O economista e deputado Antônio Delfim Netto

O economista e deputado Antônio Delfim Netto, 74 anos, diz que Lula não representa nenhum risco
às instituições do País e que o seu partido, o PT, jogou fora o socialismo de pé quebrado.

ISTOÉ – O sr. vê riscos na vitória de Lula?
Delfim Netto

Não há nenhum risco. As instituições estão sólidas. Durante muito tempo, o PT se recusou a aceitar as regras do jogo democrático, de forma que não era aceito no corpo da política nacional. Ele ganhou pequenas prefeituras, depois Estados e foi lentamente se modificando. Na verdade, o PT fez o caminho que fizeram a social-democracia alemã e o partido trabalhista inglês. A carta de Ribeirão Preto, que traz o programa do PT, é perfeitamente aceitável. Eles jogaram fora todo aquele resto de romanticismo que tinham, aquele socialismo de pé quebrado, do mesmo jeito que fizeram a social-democracia alemã e o partido trabalhista inglês.

ISTOÉ – Ele assume um país numa situação econômica dramática…
Delfim Netto

Ele ganha a eleição com o programa do PT, mas não vai administrar com esse programa. Para administrar o País, ele vai ter que constituir uma maioria sólida no Congresso, e isso significa que terá de harmonizar o seu programa com o programa dos outros que vão apoiá-lo. Essa idéia de que ele pode fazer qualquer coisa independentemente do Congresso é falsa. Hoje o Congresso está consolidado. Nos últimos 14 anos foi defenestrado um presidente da República, um presidente do Senado, um presidente da Câmara, tudo dentro do devido processo
legal, sem que houvesse nenhuma reverberação.

ISTOÉ – O sr. acha que o Lula pode fazer um bom governo?
Delfim Netto

Ele só não fará um bom governo se for menos inteligente do que eu penso que ele é.

ISTOÉ – E a herança de FHC?
Delfim Netto

A herança é muito séria. Eu estou convencido de que ela não é só séria do ponto de vista econômico. Eu ainda acho que a pior herança do governo Fernando Henrique é a reeleição sem controle social. Esse é um dos piores resquícios dessa tucanagem. É só você viajar para o interior e verificar que, mesmo em São Paulo, as oligarquias estão rindo à toa. Elas se recompuseram e vão continuar se recompondo enquanto continuar esse sistema, que é um sistema propenso a fraudes.
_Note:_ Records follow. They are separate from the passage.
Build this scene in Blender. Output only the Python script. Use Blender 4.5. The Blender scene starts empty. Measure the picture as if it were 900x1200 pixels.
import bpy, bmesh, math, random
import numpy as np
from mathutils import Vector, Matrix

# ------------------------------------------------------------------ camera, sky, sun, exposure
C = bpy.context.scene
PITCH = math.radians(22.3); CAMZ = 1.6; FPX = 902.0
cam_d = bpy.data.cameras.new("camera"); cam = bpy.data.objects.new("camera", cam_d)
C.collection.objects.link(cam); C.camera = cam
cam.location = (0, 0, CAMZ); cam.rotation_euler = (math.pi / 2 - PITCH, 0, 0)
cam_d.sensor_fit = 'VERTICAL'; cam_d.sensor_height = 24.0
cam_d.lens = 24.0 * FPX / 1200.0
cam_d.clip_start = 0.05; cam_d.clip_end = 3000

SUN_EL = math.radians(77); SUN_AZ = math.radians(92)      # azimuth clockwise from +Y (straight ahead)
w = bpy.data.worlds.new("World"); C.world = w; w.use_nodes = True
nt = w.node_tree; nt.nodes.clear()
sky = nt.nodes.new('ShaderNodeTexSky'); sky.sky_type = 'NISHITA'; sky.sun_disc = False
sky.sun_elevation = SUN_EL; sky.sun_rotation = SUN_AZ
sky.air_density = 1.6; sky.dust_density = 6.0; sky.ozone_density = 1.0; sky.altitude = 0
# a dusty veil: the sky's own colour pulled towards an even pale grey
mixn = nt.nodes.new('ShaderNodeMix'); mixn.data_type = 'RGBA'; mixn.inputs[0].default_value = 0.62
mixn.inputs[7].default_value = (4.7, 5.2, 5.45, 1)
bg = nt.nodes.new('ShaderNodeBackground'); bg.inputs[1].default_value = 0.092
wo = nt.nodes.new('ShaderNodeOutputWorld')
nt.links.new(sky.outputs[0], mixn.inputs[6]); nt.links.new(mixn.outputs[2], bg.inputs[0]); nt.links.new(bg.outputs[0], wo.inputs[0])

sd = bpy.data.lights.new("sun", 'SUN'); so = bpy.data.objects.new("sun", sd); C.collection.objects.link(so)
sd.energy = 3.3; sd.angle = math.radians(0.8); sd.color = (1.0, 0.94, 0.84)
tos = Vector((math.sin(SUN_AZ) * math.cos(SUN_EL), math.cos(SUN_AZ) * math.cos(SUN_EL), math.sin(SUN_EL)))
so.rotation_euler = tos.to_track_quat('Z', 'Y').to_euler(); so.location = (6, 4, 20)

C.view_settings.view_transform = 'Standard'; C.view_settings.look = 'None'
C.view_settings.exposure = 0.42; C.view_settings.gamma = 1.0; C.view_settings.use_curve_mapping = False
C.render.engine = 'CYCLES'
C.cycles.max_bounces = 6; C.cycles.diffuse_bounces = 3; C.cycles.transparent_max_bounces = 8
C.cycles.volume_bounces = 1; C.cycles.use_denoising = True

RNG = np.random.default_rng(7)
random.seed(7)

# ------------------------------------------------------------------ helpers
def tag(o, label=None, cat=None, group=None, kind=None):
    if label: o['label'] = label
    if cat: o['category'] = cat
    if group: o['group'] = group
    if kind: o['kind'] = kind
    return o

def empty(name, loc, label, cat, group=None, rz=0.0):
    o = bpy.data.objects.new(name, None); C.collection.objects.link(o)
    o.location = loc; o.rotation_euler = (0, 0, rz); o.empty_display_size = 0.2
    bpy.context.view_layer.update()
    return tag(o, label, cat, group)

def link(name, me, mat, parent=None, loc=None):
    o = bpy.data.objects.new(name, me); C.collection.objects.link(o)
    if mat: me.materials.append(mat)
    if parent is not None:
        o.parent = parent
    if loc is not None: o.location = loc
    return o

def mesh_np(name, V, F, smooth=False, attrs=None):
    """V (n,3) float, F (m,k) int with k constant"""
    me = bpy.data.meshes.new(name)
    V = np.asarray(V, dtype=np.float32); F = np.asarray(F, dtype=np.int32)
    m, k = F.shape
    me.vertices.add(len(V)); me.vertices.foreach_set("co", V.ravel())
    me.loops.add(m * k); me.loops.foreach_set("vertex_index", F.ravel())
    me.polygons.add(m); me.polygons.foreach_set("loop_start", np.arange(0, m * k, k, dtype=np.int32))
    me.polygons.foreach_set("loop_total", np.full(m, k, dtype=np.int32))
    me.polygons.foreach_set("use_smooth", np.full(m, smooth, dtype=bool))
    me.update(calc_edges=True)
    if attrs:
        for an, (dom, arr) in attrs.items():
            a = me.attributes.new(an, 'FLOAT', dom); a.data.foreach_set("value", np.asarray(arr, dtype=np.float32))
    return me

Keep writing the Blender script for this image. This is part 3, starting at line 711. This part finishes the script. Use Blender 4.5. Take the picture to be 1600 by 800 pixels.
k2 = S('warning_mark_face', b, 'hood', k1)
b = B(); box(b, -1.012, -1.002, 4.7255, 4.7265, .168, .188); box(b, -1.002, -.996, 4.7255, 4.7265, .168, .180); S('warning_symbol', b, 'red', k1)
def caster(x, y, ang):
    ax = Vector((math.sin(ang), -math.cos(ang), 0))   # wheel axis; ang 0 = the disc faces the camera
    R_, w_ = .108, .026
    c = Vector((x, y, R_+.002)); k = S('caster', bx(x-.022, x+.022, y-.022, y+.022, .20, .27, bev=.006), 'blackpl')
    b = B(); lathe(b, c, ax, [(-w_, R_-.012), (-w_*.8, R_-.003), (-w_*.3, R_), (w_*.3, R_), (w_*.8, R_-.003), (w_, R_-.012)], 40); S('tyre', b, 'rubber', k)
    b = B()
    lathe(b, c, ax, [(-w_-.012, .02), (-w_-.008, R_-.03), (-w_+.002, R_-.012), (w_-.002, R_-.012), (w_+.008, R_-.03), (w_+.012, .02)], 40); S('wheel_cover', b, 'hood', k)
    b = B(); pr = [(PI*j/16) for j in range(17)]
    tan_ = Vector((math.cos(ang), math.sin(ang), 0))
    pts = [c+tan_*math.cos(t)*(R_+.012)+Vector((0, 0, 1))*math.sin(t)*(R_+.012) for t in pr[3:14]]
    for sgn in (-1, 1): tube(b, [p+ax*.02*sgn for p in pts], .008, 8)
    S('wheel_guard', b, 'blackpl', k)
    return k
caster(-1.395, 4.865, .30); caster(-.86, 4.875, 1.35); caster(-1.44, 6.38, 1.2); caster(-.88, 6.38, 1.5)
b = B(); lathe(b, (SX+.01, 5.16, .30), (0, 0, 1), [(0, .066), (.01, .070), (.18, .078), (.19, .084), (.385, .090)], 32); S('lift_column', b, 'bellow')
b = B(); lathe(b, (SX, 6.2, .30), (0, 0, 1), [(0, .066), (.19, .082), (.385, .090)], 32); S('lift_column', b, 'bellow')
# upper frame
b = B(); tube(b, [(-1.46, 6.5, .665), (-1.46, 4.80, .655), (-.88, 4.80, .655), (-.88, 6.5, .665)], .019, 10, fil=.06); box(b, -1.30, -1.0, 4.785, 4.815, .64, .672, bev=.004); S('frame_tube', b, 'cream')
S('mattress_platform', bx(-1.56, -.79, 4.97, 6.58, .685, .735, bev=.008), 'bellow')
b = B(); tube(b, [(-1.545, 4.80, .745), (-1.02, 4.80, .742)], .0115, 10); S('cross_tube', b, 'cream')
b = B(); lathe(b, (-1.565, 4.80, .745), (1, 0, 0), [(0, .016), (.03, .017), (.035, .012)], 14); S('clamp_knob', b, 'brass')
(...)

ISTOÉ – Qual a grande obra de FHC que fica para seu sucessor?
Delfim Netto

O grande drama que eu acho é isso. A única “grande obra” é o controle da inflação. Mas quando você olha as 15 maiores economias do mundo, aquelas economias cujo PIB é mais de 1% do PIB mundial – e o Brasil é a nona dessas economias –, você vê que a taxa de inflação do País hoje é a maior das 15. Então, é preciso pôr um grão de sal nessa vitória extraordinária no controle da inflação.

ISTOÉ – O sr. se alinha com os que defendem a permanência de Armínio Fraga no Banco Central?
Delfim Netto

Isso é absurdo, independentemente da minha admiração por Armínio. É completamente absurdo. O Brasil quer uma mudança da política econômica. Esse negócio de ter que ficar tudo igual para ficar melhor não é assim. O Armínio é um sujeito fantástico, formidável, não tem nada a ver com isso.